Friday, April 26, 2013

Thoughts of Atlas and Flowers

Hello, everyone!

It's the last Friday of April, and it's been a beautiful day. I was outside for a bit getting some coffee, and I didn't want to go back inside! But I have to study. I gave myself the privilege of taking a long walk last week, and the next few weeks I really need to buckle down and do everything I can to finish the semester well. Exciting stuff.

Speaking of that long walk, in my last post, I forgot to mention that I also spent some time in Rockefeller Center last week. I got to see Atlas. Atlas is a Titan in Greek mythology, and there is a gigantic sculpture of him at Rockefeller Center. The first time I saw him I was taking a long walk and stumbled upon him by accident. It was October of my freshman year, and I was exploring the city a bit and just happened to find him. I remembering thinking about the idea of having "the whole world on your shoulders" and imagining what that must feel like. I took a picture of him and told myself that I would definitely come back to "visit" again. Well, it's funny because I went back to Rockefeller Center a few times after that, but I never saw him again. It's not that I didn't want to. I just never seemed to find him. Then, last Friday, I stumbled upon him again. Just like that first time. He looked the same, as amazing and impressive as ever.
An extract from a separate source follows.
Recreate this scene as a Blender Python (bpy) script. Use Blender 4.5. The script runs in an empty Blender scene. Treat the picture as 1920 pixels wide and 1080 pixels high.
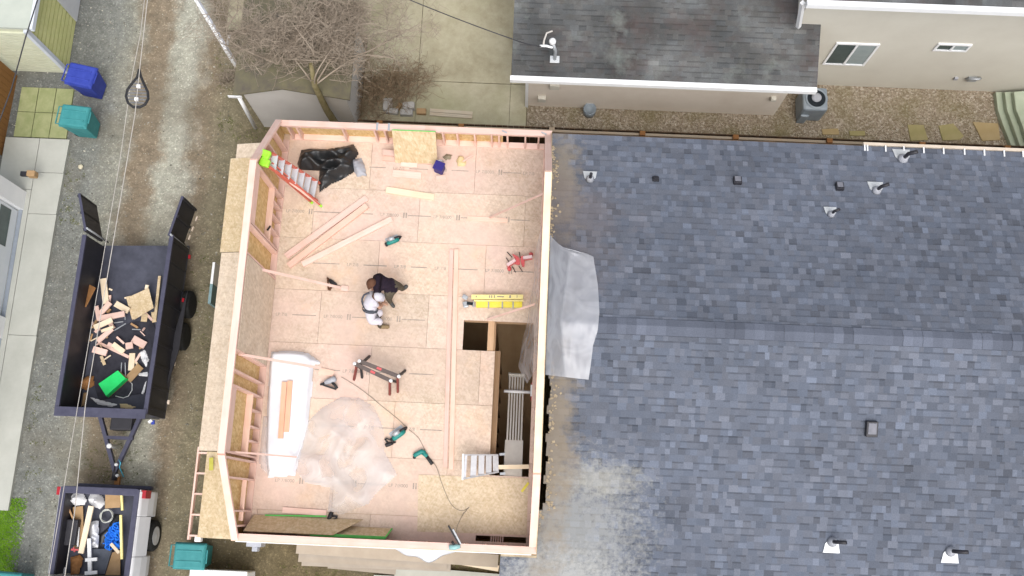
import bpy, bmesh, math, random
from mathutils import Vector, Matrix, noise
random.seed(7)
R_ = math.radians
scene = bpy.context.scene
C = scene.collection

# ------------------------------------------------------------------ camera
CAM = Vector((4.6124, -6.5331, 21.4139))
PIT, ROL, YAW, FPX = 0.227415, 0.0036996, 0.0441164, 1820.0
MROT = Matrix.Rotation(YAW, 3, 'Z') @ Matrix.Rotation(ROL, 3, 'Y') @ Matrix.Rotation(PIT, 3, 'X')
cam_d = bpy.data.cameras.new('camera')
cam = bpy.data.objects.new('camera', cam_d)
C.objects.link(cam)
cam.matrix_world = Matrix.Translation(CAM) @ MROT.to_4x4()
cam_d.sensor_width = 36.0
cam_d.lens = FPX / 1920 * 36
cam_d.clip_start = 0.1
cam_d.clip_end = 600
scene.camera = cam

# ------------------------------------------------------------------ overcast daylight
SUN_EL, SUN_AZ = R_(60), R_(165)
w = bpy.data.worlds.new('World'); scene.world = w; w.use_nodes = True
nt = w.node_tree
bg = nt.nodes['Background']
sky = nt.nodes.new('ShaderNodeTexSky'); sky.sky_type = 'NISHITA'; sky.sun_disc = False
sky.sun_elevation = SUN_EL; sky.sun_rotation = SUN_AZ; sky.dust_density = 4.0; sky.air_density = 1.0
hsv = nt.nodes.new('ShaderNodeHueSaturation'); hsv.inputs['Saturation'].default_value = 0.35
nt.links.new(sky.outputs[0], hsv.inputs['Color']); nt.links.new(hsv.outputs[0], bg.inputs['Color'])
bg.inputs['Strength'].default_value = 0.15
sd = bpy.data.lights.new('sun', 'SUN'); sd.energy = 1.25; sd.angle = R_(50); sd.color = (1, .97, .93)
so = bpy.data.objects.new('sun', sd); C.objects.link(so)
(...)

But I was different. The first time I saw him, I was barely two months into college, trying to figure out how I fit into everything that was around me. A year and a half later, I'm still trying to figure that out, but I feel that I've grown so much since then. I've gotten to know myself so much better and New York so much better. It feels like yesterday standing in front of him for the first time, wondering what college had in store for me. It was all so exciting back then. It still is.
You should all go visit Atlas. He needs to be distracted from the tremendous weight that he carries. haha.



This past week, I got another interesting reminder of freshman year. This past Wednesday, I was walking on 68th street, and I think I was between 3rd and 2nd Avenue. I noticed these flowers on the ground, and I sort of stopped in my tracks because it had been more than a year since I had seen flowers like that. Last year, I went out with a bunch of friends to Central Park in late March. It was a gorgeous spring day and we passed by this tree that had these beautiful white and pink flowers. We all stopped to look at them, and I remember picking two of them off the tree. I had class right afterwards, so I took them with me, and I had them on my desk in class. I noticed that they quickly started to brown around the edges. I remember feeling guilty for plucking them off the tree. It's amazing how quickly life can leave an organism.
We've sort of had a wishy washy spring this year, and everything has only started blooming recently. When I saw these flowers this past week, it took me back to that day a year ago. I hadn't seen them since that day, and it was weird seeing them on the ground like that. I looked up to see the tree they had come from, but I couldn't find it. It was like they felt out of the sky. Immediately, I was transported back to that day: the sun, the laughter of friends, the beauty of the flowers, how easily they died.
I never looked up what kind of flowers they were. But I just did a quick Internet search, and they're from a saucer magnolia tree. The tree is a hybrid of two different Magnolia trees, and it is known for how early its flowers bloom.
For me, they are a symbol of the joys of the early days of spring. That time when winter is just fading away and spring is entering slowly but surely. They are a symbol of the renewal of nature; its ability to create such beautiful things after the harshness of the cold. They are also a symbol of the fragility of life. They remind me that beauty and nature are things that can't be contained. I plucked those flowers off the tree for essentially selfish reasons. I wanted to hold on to the happiness of that day. When I saw those flowers on the ground that day, I wanted to pick one up. To be transported back to that day last year. But for whatever reason, I didn't touch them. But I do want to go back and see them in Central Park before spring is over. There's nothing quite like them.


Spring is intoxicating, isn't it?

S.

Quote of the Week

“It is a very beautiful day. The woman looks around and thinks: 'there cannot ever have been a spring more beautiful than this. I did not know until now that clouds could be like this. I did not know that the sky is the sea and that clouds are the souls of happy ships, sunk long ago. I did not know that the wind could be tender, like hands as they caress - what did I know - until now?”